Album Review: Night Beats – Who Sold My Generation

Who Sold My Generation

night beats who stole my generationReleased 29th January 2016

Words: Sion Ford

Perhaps they’re not one of the most prominent bands of the garage rock scene, but Night Beats are definitely a band that should be on people’s radars, especially with the release of their third album, Who Stole My Generation. Keeping themselves in that slightly mod-tinged rock sound that verges on the psychedelic, they ooze a swagger that comes with being in such a band – their music isn’t quite of this time, but it’s not nostalgic either. Instead it occupies a bridge between the two, creating its own identity and marking them out as a different beast from the rest of the bands in this genre.


Although this album doesn’t open in the most engaging way, the second track Power Child is a bit livelier with its scratchy guitar solos rip roaring through. Following that is the right honourable Right/Wrong, a song that sounds like it could sit proudly in the 45 collection of any contemporary mod – for an American band, it’s unusual (in a welcome way) to hear such a distinctively British sound in their music.


Where Night Beats differ from most other bands in this genre, admittedly one that is dominated by the likes of the trailblazing Ty Segall, is that they don’t appear to be – at least, not on this album – all blood and thunder in their music. Yes, there’s a scuziness to the production, and yes, there’s the boxed vocals floating over some suave rhythms, but there’s not quite the amplified, distorted madness you get with other bands (see Porque Manana).


Whatever they might lack in punch though, they certainly make up for it with rhythms that refuse to leave you be; Sunday Mourning sounds like something straight out of a hazy 1970s studio, while Shangri Lah sounds unnervingly like The Yardbirds. There’s a definite appeal to this group for those who wish they had grown up in the golden days of rock and pop some 40 years ago, it’s inescapable.


On the verge of a lengthy tour around the UK and Europe and with this album ready to drop on the 29th, this new year promises to be a hectic one for Night Beats and there’s no doubt that they will make appearances all over the music media, the buzz surrounding them increasing all the while. And when you consider that they’ve created songs like Burn to Breathe you have to concede that any credit, hype or whatever you want to call it, that they earn this year is definitely warranted.

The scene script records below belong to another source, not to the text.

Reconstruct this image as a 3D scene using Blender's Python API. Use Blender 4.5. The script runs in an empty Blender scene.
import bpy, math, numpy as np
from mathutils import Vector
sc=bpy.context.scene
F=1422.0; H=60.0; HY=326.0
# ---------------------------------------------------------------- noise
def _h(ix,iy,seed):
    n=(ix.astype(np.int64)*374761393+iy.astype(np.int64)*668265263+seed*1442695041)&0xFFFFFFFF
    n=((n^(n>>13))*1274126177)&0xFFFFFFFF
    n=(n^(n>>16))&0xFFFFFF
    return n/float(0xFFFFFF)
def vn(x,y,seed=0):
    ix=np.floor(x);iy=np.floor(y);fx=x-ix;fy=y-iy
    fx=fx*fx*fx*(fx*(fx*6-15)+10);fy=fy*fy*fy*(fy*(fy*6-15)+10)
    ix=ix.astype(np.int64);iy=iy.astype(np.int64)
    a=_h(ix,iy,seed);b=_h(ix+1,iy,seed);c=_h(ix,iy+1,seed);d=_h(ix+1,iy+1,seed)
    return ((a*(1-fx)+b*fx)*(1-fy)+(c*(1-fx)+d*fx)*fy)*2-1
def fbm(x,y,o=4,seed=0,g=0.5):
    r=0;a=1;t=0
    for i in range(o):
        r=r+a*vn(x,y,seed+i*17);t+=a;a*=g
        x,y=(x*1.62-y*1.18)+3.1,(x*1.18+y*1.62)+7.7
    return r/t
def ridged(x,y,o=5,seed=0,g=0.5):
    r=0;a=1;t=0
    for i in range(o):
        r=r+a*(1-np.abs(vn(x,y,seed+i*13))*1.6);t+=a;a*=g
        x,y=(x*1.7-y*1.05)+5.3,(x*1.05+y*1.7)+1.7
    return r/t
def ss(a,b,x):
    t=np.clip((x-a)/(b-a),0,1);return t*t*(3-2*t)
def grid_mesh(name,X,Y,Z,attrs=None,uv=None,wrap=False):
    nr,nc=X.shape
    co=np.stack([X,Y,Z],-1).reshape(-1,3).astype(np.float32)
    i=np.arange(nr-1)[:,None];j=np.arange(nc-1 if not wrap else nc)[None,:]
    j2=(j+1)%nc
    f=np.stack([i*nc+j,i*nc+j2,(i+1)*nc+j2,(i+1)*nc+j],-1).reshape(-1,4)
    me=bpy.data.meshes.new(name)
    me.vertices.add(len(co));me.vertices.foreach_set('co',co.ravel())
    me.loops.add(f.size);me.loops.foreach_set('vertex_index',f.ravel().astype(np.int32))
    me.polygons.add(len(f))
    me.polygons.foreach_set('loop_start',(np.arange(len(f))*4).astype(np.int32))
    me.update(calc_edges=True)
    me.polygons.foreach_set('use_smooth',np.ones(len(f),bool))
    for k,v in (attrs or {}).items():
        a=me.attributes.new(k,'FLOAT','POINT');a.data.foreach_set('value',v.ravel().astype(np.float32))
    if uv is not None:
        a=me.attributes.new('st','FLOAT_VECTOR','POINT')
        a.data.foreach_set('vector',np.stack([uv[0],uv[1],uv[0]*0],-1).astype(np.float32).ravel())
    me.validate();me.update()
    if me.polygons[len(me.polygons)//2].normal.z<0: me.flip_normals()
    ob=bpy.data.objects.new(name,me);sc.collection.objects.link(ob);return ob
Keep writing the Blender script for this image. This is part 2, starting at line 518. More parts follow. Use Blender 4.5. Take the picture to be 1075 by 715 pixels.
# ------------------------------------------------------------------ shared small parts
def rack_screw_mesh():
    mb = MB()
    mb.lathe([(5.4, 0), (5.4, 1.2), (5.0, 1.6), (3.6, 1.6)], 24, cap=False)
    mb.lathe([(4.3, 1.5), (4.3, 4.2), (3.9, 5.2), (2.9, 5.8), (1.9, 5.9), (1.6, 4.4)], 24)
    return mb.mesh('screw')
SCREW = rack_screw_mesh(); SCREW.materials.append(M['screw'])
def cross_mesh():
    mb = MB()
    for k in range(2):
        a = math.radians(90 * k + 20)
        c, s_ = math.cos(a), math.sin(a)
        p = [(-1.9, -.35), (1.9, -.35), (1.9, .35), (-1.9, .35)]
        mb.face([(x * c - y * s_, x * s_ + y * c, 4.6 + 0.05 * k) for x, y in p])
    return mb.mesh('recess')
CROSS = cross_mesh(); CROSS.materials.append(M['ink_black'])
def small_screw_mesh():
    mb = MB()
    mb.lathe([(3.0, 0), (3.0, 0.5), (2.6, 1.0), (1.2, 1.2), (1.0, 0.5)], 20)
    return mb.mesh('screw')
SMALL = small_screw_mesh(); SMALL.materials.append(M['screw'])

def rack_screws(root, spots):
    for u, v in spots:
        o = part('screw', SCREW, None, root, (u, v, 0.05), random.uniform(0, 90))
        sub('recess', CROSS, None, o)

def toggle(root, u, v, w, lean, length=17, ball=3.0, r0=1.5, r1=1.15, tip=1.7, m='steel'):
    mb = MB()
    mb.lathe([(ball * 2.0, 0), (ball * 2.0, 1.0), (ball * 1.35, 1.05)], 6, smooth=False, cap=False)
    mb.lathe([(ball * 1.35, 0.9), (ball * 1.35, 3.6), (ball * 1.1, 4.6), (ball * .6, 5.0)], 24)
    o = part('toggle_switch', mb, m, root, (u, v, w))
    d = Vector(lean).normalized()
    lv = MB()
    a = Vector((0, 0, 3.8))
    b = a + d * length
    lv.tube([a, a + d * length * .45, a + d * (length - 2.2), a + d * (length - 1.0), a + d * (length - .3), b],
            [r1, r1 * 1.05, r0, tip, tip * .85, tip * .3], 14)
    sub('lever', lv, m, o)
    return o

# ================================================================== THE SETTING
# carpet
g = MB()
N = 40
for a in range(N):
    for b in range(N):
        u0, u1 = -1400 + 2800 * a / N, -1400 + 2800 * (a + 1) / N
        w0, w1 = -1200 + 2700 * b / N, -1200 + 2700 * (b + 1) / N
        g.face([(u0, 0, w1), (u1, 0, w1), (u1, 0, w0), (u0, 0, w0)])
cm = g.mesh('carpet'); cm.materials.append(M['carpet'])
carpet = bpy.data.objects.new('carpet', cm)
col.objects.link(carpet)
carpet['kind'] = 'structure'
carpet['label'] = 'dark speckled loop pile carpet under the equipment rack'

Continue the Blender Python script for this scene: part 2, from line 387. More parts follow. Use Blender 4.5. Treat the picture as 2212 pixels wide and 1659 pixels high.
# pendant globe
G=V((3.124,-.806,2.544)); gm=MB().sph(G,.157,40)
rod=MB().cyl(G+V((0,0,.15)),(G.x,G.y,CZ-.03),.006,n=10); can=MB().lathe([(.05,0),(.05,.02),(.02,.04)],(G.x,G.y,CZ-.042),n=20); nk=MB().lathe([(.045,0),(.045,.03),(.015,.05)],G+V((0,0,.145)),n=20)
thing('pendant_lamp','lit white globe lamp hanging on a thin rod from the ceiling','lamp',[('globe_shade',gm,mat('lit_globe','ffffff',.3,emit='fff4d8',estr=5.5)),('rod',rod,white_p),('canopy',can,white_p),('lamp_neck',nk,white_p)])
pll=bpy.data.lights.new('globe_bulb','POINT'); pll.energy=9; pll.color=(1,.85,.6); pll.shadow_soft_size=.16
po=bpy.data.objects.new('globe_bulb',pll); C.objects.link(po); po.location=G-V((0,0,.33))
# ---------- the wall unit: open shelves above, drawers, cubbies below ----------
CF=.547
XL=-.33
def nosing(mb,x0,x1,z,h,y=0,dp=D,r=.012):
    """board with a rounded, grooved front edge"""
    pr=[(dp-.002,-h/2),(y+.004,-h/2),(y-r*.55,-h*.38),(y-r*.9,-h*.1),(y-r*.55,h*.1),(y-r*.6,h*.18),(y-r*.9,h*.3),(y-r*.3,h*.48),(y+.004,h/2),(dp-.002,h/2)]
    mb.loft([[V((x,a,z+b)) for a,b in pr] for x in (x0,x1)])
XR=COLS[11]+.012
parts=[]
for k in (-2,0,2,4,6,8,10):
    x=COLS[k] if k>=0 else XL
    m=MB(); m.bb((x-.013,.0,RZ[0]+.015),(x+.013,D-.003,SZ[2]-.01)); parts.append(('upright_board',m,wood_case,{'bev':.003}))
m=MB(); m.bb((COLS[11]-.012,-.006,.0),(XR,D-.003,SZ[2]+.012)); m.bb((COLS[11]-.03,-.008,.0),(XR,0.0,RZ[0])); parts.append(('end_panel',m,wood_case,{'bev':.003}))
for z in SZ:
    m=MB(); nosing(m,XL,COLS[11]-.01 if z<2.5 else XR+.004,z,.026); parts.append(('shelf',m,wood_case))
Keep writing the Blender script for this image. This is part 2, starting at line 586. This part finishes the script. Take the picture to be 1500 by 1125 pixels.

Easily one of the most original sounding bands that have come across my path for a while, and all by drawing heavy influence from one of the best periods of music. Perhaps there’s only one other musician that I would say emulates this time in music quite so well, and that would be Nick Whitehouse who, funnily enough, is big friends with the likes of Ty Segall – there’s definitely a familiarity within this scene, something that keeps it feeling local and true.